Additionally, we have a few big expenses planned over the next four years:

1) Paying off my wife's student loans: 15,000
2) Paying for a dental implant, which our insurance doesn't cover: 4,000
3) Paying tuition for my wife to finish her BA: 20,000

I am guessing then, all things being equal, that by the time I graduate we'll have ~260-250K in the investment account. I'll have my PhD, and my wife will be working on getting her LMFT. So the question is, what to do with these funds? I figure the money will be either a sizable down-payment on a home wherever we end up, or it will be the seed money for our retirement funds.

I know very little about investing. I know we don't want to stay with our current financial advisor. He's an ass: he expresses judgment whenever we withdraw funds, and when I asked him as diplomatically as possible to cut it out, he stopped responding to my emails. We want to get out of the fee-based PlanMember entirely. I know there's Vanguard, Fidelity, etc., and I imagine we'd want to keep the funds in a joint non-retirement account for the time being (i.e. the next 4-10 years), until we decide whether to invest the money in an IRA or 401k.

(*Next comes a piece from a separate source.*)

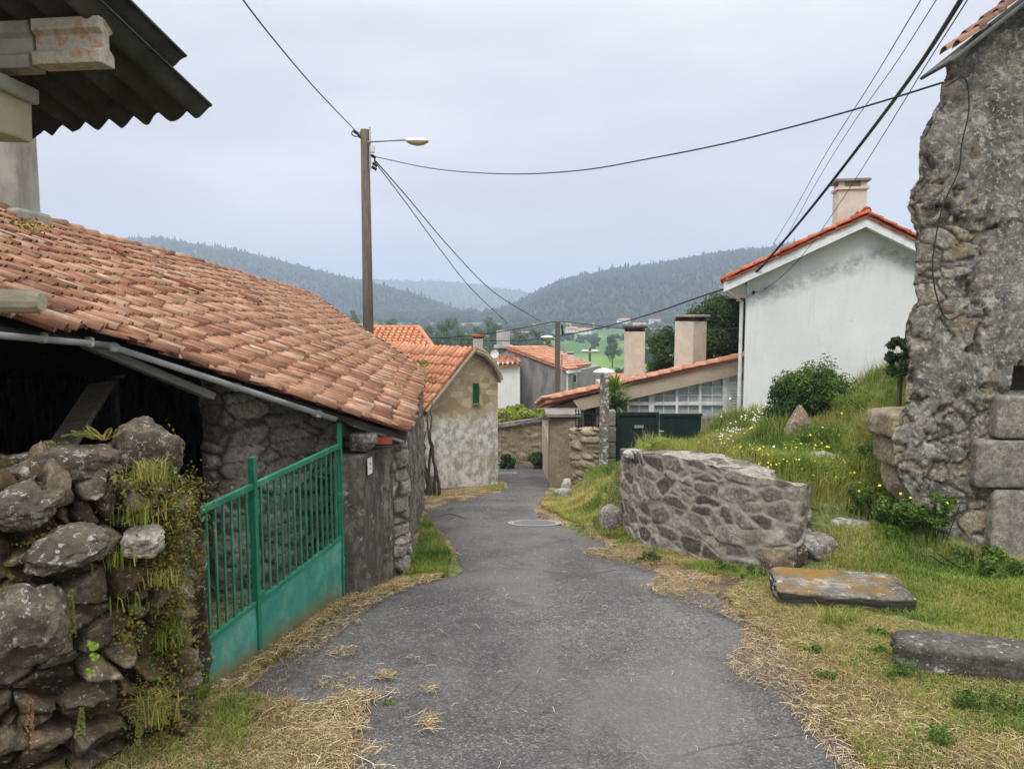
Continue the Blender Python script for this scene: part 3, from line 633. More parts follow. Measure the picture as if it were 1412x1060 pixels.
for (px, py, rr, lab) in ((737,722,.44,'round manhole cover with pale concrete ring in the lane, nearer one'), (695,652.5,.42,'round manhole cover with pale ring at the bend, farther one')):
    c = on_prof(px, py); c[2] = rz(c[0], c[1])
    sl = (prof(c[1]+.3)-prof(c[1]-.3))/.6
    T = thing('manhole_cover', c, lab, 'manhole cover', 'manhole covers in the lane')
    def disc(r0, r1, h):
        n = 40; vs = []; fs = []
        for k in range(n):
            a = 2*PI*k/n
            for r in (r0, r1): vs.append((c[0]+r*math.cos(a), c[1]+r*math.sin(a), c[2]+h+sl*r*math.sin(a)))
        for k in range(n): fs.append((2*k, 2*k+1, (2*k+3) % (2*n), (2*k+2) % (2*n)))
        return MB().add(vs, fs)
    disc(.80*rr, rr, .007).build('ring', M['ringc'], T); disc(0.001, .79*rr, .005).build('cover', M['manhole'], T)

# ================================================================== BARN
D = P(560,598,7.3); C = P(585,515,14.55); ev = (C-D); ev[2] = 0; ev /= np.linalg.norm(ev)
m = .5; perp = np.array([-ev[1], ev[0], 0]); up_ = perp+np.array([0, 0, m]); up_ /= np.linalg.norm(up_)
Nr = np.cross(ev, up_); Nr /= np.linalg.norm(Nr); Nr = Nr if Nr[2] > 0 else -Nr
cam = np.array([0, 0, CZ])
def pl(px, py):
    d = ray(px, py); t = ((D-cam)@Nr)/(d@Nr); return cam+d*t
E = pl(150,468); F = pl(0,446); A = pl(60,312); B = pl(430,410); A2 = A+(A-B)*.45; F2 = F+(F-E)*2.2
barnc = np.array([(D+C+E+A)[0]/4-1, 9.5, prof(9.5)])
BARN = thing('barn', barnc, 'old stone barn with sagging weathered clay tile roof and open dark front', 'barn')
def ptop(x, y, off=0): # roof plane height
    return D[2]-(Nr[0]*(x-D[0])+Nr[1]*(y-D[1]))/Nr[2]+off
poly = [D, C, B, A, A2, F2, F, E]
ed = (D-E)/np.linalg.norm(D-E); Dn = -up_*.72+ed*.28; Dn /= np.linalg.norm(Dn)
Et = pl(150,476); Ft = pl(0,456); poly = [D+(D-C)*.008, C, B, A, A2, Ft+(Ft-Et)*2.2, Ft, Et]
roof = tiles('roof', D, ev, Dn, poly, M['tile_old'], BARN, pitch=.134, L=.225, r=.050, seed=3, sag=.05, zoff=.045)
# verge rows of tiles along near edge
def vergerow(name, a, b, mat, parent, r=.06, L=.27, off=(0, 0, .05), seed=0):
    a = np.array(a)+np.array(off); b = np.array(b)+np.array(off); d = b-a; n = int(np.linalg.norm(d)/L); d = d/np.linalg.norm(d); sd = np.cross(d, [0, 0, 1]); sd /= np.linalg.norm(sd)
    rg = np.random.default_rng(seed); th = np.linspace(0, PI, 9); Vv = []; Ff = []; Tn = []; base = 0
    for i in range(n):
        s0 = i*L-.05; s1 = (i+1)*L+.05; j = rg.normal(0, .008)
        for (s, rr, h) in ((s0, r*.85, -.012), (s1, r*1.08, .014)):
            for q in (0, .013):
                Vv.append((a+d*s)[None]+sd[None]*(np.cos(th)*(rr-q)+j)[:, None]+np.array([[0, 0, 1.]])*(np.sin(th)*(rr-q)*.85+h)[:, None])
        for k in range(8):
            Ff += [(base+k, base+k+1, base+19+k, base+18+k), (base+18+k, base+19+k, base+28+k, base+27+k), (base+10+k, base+9+k, base+27+k, base+28+k)]
        base += 36; Tn.append(np.full(36, rg.uniform()))
    v = np.concatenate(Vv); v[:, 2] += (fbm(np.stack([v[:, 0]*.6, v[:, 1]*.6, v[:, 2]*0], 1), 3, 3)-.5)*.1
    return npmesh(name, v, np.array(Ff), mat, parent, {'tint': np.concatenate(Tn)})
vergerow('verge_tiles', Et+up_*.05, D+up_*.03, M['tile_old'], BARN, r=.052, L=.24, off=(0, 0, .045))
vergerow('ridge_tiles', A2, B, M['tile_old'], BARN, r=.085, L=.36, off=(0, 0, .06), seed=4)
vergerow('hip_tiles', B, C, M['tile_old'], BARN, r=.075, L=.33, off=(0, 0, .05), seed=5)
# boards under the tiles (front slope), back slope
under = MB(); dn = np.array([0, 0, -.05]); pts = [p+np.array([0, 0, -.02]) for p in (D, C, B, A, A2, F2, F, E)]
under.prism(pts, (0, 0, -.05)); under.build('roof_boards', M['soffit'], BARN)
back = MB(); bk = perp*4.2+np.array([0, 0, -1.9]); back.prism([A2+perp*.02, B+perp*.02, B+bk+np.array([0, -1.5, 0]), A2+bk], (0, 0, -.06)); back.prism([B, C, C+np.array([-3.2, 3.2, -.3]), B+bk+np.array([0, -1.5, 0])], (0, 0, -.06)); back.build('rear_roof', M['tile_old'], BARN)
# slipped tiles
for (px, py, pt) in ((240,402,(258,411)), (330,418,(347,427)), (150,352,(168,364))):
    a = pl(px, py)+Nr*.12; b = pl(*pt)+Nr*.12
    vergerow('slipped_tile', a, a+(b-a)/np.linalg.norm(b-a)*.30, M['tile_dark'], BARN, r=.045, L=.28, off=(0, 0, .0), seed=px)
o = MB().box(pl(432,413)+np.array([0, 0, .12]), (.32, .2, .10), .3).build('ridge_tile', M['tile_red'], BARN) if False else None
# walls
ins_ = perp*.0
def plan_at(px, a, b):
    k = (px-PW/2)/FPX/ (CP+.0); # x = k*Y
    a = np.array(a[:2]); b = np.array(b[:2]); # a+s(b-a): x=kY
    s = (k*a[1]-a[0])/((b[0]-a[0])-k*(b[1]-a[1])); return a+s*(b-a)
nw = np.array([-(D-E)[1], (D-E)[0]]); nw = nw/np.linalg.norm(nw); nw = nw if nw[1] > 0 else -nw
wa = E[:2]+nw*.62; wb = D[:2]+nw*.62
w1 = plan_at(300, wa, wb); w2 = plan_at(540, wa, wb); w2 = np.array([w2[0], w2[1]])
zt = [ptop(*w1, -.12), ptop(*w2, -.12)]; zb = [prof(w1[1])-.3, prof(w2[1])-.3]
loft_wall('front_wall', [w1, (w1+w2)/2, w2], .42, [zt[0], sum(zt)/2, zt[1]], [zb[0], sum(zb)/2, zb[1]], .02, M['barnstone'], BARN, size=(.34,.34,.14), depth=.022, bulge=.02, tilt=.03, rough=.03, seed=2, ew=.12, topn=.02)
rs = [np.array([-1.42, 7.45]), np.array([-1.50, 9.5]), np.array([-1.68, 12.]), np.array([-1.93, 14.75])]
loft_wall('lane_wall', rs, .4, [ptop(*q, -.10) for q in rs], [prof(q[1])-.3 for q in rs], .035, M['darkstucco'], BARN, size=(.35,.35,.3), depth=.008, bulge=.012, tilt=.012, rough=.07, seed=4, topn=.02)
bw = MB(); far1 = C+np.array([-3.0, 3.6, 0]); zlow = prof(15)-.5
bw.prism([(-1.9,14.45,zlow), (B[0]+.1,B[1]-.2,zlow), (B[0]+.1,B[1]-.2,B[2]-.12), (-1.9,14.45,ptop(-1.9,14.45,-.12))], (-.25,-.2,0))
xl = A2[0]+bk[0]+.4
bw.prism([(xl,2.9,-1.2), (xl,20.5,-3.6), (xl,20.5,B[2]-1.5), (xl,2.9,A2[2]-1.3)], (-.25,0,0))
q1 = B+np.array([0,-.2,-.1]); q2 = B+bk+np.array([.1,-1.7,-.1]); bw.prism([(q1[0]+.2,q1[1],-3.6), (q2[0],q2[1],-3.6), q2, q1], (0,-.25,0))
bw.prism([(F2[0]-.3,F2[1]+.4,-1.2), (xl,F2[1]+.4,-1.2), (xl,F2[1]+.4,A2[2]-1.2), (A2[0]-.1,F2[1]+.4,A2[2]-.02), (F2[0]-.3,F2[1]+.4,F2[2]+.05)], (0,.25,0))
bw.build('rear_walls', M['darkstucco'], BARN)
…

Ideally I'd like to pay someone $X and have them tell us exactly where to put the money, in what mix of stocks and bonds, and in what index funds, etc. Does something like this exist? I have a hatred for commission-based advising at this point. Any suggestions on where to look would be welcome. We'd like to take care of our current shitty advisor situation ASAP, and moving the funds into something that isn't fee-based but with comparable risk/reward at the same time would be great. Thanks so much.